アルミ素材のドローンステーション。ドローンがテーブルに着地して荷物を下ろす状況を説明する関係者=北海道上士幌町で2024年4月12日、鈴木斉撮影

 公共交通機関が乏しい農村地域でドローン(小型無人機)を使った物資輸送に取り組む北海道上士幌町で12日、配送された荷物を収納・保管する「ドローンステーション」の実証実験が始まった。農作業で留守がちな住民が多いが、民家が点在するため、再配達もままならない一帯。「ドローン版宅配ボックス」として実用化の期待が高まる。【鈴木斉】

 ドローンが配送した荷物の一時保管に特化したステーションはアルミ素材を使用し、軽量で風雨に強いのが特徴。

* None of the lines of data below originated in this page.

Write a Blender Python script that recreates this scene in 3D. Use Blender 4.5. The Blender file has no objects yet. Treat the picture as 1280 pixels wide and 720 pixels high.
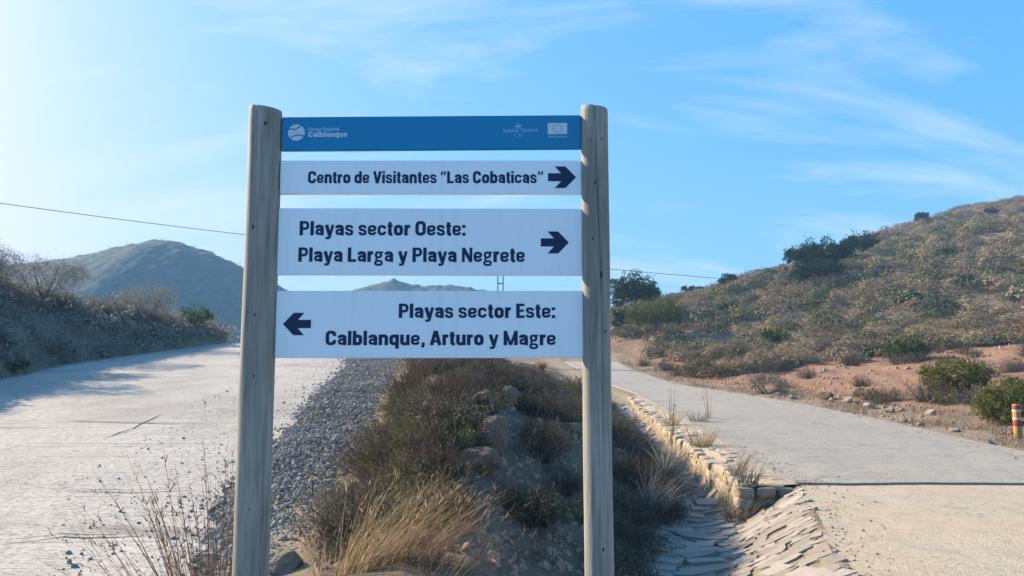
import bpy, bmesh, math, random
import numpy as np
from mathutils import Vector, Matrix, noise

# ------------------------------------------------------------------ camera, sky, sun, exposure
SC = bpy.context.scene
COL = SC.collection
R = math.radians
PITCH = R(6.0)
EYE = 1.6
FPX = 1000.0                      # focal length in pixels of a 1280 wide picture

cam_d = bpy.data.cameras.new('camera')
cam = bpy.data.objects.new('camera', cam_d)
COL.objects.link(cam)
cam.location = (0, 0, EYE)
cam.rotation_euler = (R(90) + PITCH, 0, 0)
cam_d.sensor_width = 36.0
cam_d.lens = 36.0 * FPX / 1280.0
cam_d.clip_start = 0.05
cam_d.clip_end = 20000
SC.camera = cam

SUN_AZ = R(-58)                   # measured from +Y, clockwise seen from above
SUN_EL = R(27)
SUN_DIR = Vector((math.sin(SUN_AZ) * math.cos(SUN_EL), math.cos(SUN_AZ) * math.cos(SUN_EL), math.sin(SUN_EL)))

W = bpy.data.worlds.new("World")
SC.world = W
W.use_nodes = True
nt = W.node_tree
nt.nodes.clear()
def wn(t, **kw):
    n = nt.nodes.new(t)
    for k, v in kw.items(): setattr(n, k, v)
    return n
out = wn('ShaderNodeOutputWorld'); bg = wn('ShaderNodeBackground')
sky = wn('ShaderNodeTexSky', sky_type='NISHITA', sun_disc=False)
sky.sun_elevation = SUN_EL
sky.sun_rotation = SUN_AZ % (2 * math.pi)
sky.altitude = 50; sky.air_density = 1.0; sky.dust_density = 2.2; sky.ozone_density = 4.0
bg.inputs['Strength'].default_value = 0.12
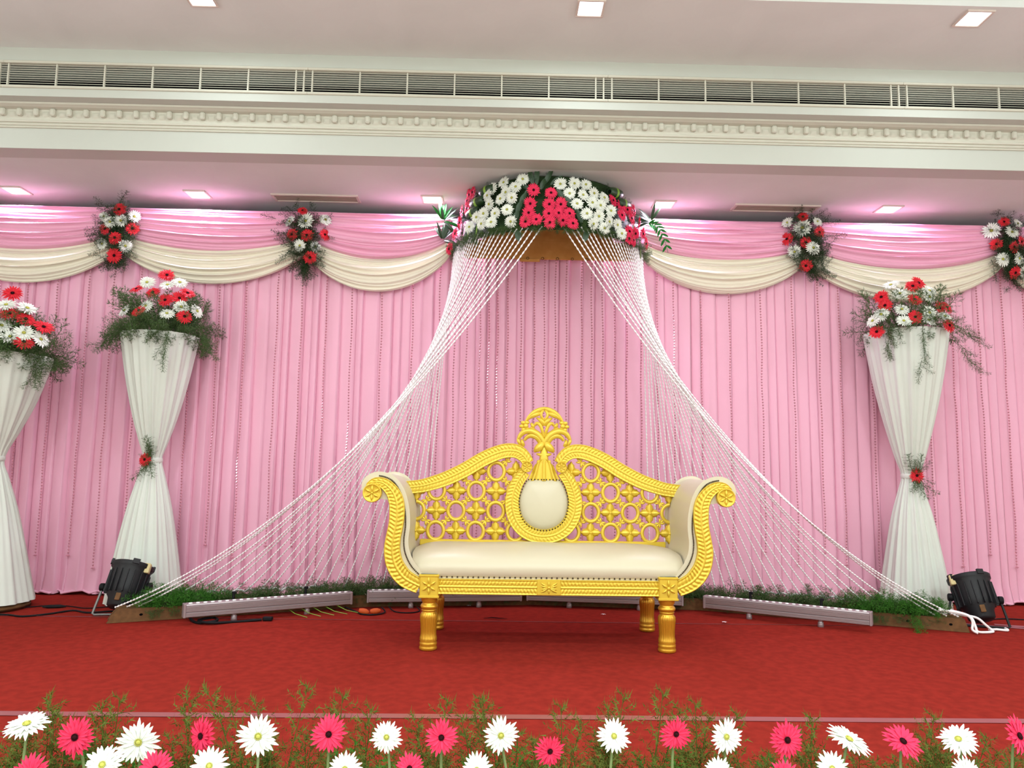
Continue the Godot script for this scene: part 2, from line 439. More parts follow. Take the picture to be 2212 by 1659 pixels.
func lamps() -> void:
	var where := ["at the left edge of the stage ceiling", "above the leftmost drooping swag, beside the left air vent", "left of the flowered canopy", "right of the flowered canopy", "above the right swag, beyond the right air vent", "past the right edge of the curtain"]
	var xs := [-4.68, -3.066, -0.96, 1.14, 3.203, 5.15]
	for i in 6:
		panel_lamp(Vector3(xs[i], 3.55, 0.205), 0.165, STAGE_LAMP, STAGE_TINT, "square white stage lamp " + where[i], "square lamps in the stage ceiling")
	var front := ["above the air grille, far left of the hall ceiling", "at the top left above the air grille", "at the top middle above the air grille", "at the top right above the air grille", "above the air grille, far right of the hall ceiling"]
	for i in 5:
		panel_lamp(Vector3(-5.03 + 2.637 * i, 4.257, 2.02), 0.16, FRONT_LAMP, HALL_TINT, "square white hall lamp " + front[i], "square lamps above the air grille")
	for r in 3:
		for i in 3:
			panel_lamp(Vector3(-2.35 + 2.58 * i, 4.52, 5.2 + 2.5 * r), 0.3, HALL_LAMP * [0.5, 1.0, 1.3][r], HALL_TINT, "square lamp in the high hall ceiling, %s of the row %s" % [["left", "middle", "right"][i], ["nearest the stage", "above the front seats", "farthest from the stage"][r]], "square lamps in the high hall ceiling")
	for k in 4:
		var side := -1.0 if k < 2 else 1.0
		var t := thing("wall_lamp", "long white lamp on the %s hall wall, %s the stage" % [["left", "left", "right", "right"][k], ["nearer", "farther from"][k % 2]], "wall lamp", Vector3(side * 6.5, 2.7, 5.0 + 4.0 * (k % 2)), "long lamps on the hall walls")
		var s := Shape.new()
		s.span(-0.045, 0.0, -0.10, 0.10, -0.46, 0.46, 0.006) if side > 0.0 else s.span(0.0, 0.045, -0.10, 0.10, -0.46, 0.46, 0.006)
		put("frame", s.mesh(), M.frame, t)
		s = Shape.new()
		s.box(Vector3(-side * 0.05, 0, 0), Vector3(0.012, 0.16, 0.86))
		put("diffuser", s.mesh(), M.glow, t)
		var l := AreaLight3D.new()
		l.name = "lamp_light"
		l.position = Vector3(-side * 0.062, 0, 0)
		l.rotation.y = side * PI / 2.0
		l.area_size = Vector2(0.84, 0.15)
		l.light_color = HALL_TINT
		l.light_energy = WALL_LAMP
		l.area_range = 30.0
		l.shadow_enabled = true
		t.add_child(l)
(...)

かまぼこ型のカバーで覆われ、遠隔操作で開閉する。内部にドローンが着地できる平らなテーブル(約1メートル四方)があり、荷物を置くことができる。

カバーが閉じた状態のドローンステーション=北海道上士幌町で2024年4月12日、鈴木斉撮影

 大きさは幅1・42メートル、奥行き1・02メートル、高さ80センチ(カバーが閉まった状態は1・2メートル)で、重量は約80キロ。利用者が荷物を取り出す際は本体の開閉スイッチを押す。ステーションを開発した「HORIZON」(東京都)の丸山勇雄社長は「保管機能を重視したシンプルな設計」と説明する。

 上士幌町は農村地域に住む高齢者ら「買い物弱者」を支援しようと、2021年から本格的にドローンを用いた宅配サービスの拡充に取り組んできた。すでに、地上補助者などが必要な「レベル3」の飛行要件で、新聞や弁当などの配送が行われている。ほかに、酪農家に冷凍保存した受精卵を直送したり、キャンプ用食材をグランピングやトレーラーハウスなどの宿泊場所に届けたりする実証実験も進めており、ドローンを積極的に活用する自治体として知られている。

 国土交通省は23年12月、レベル3の飛行要件を緩和。過疎地の上空で、操縦者の目視外でもドローンを飛ばせる「レベル3・5」を承認した。上士幌町は早速、国内で初めて3・5レベルの配送のデモ飛行を実施。今回の「宅配ボックス方式」はステーションの周囲に地上補助者を配置せず、遠隔操作で作業するレベル3・5に対応した取り組みになる。

 12日にあった報道陣向けの説明会で、上士幌町デジタル推進課の梶達課長は「農村部は家と家が離れているため、荷物の再配達が難しい。今回の試みで、利用者が荷物の到着を現場で待つ必要がない『置き配』がドローンでも可能になる」と期待した。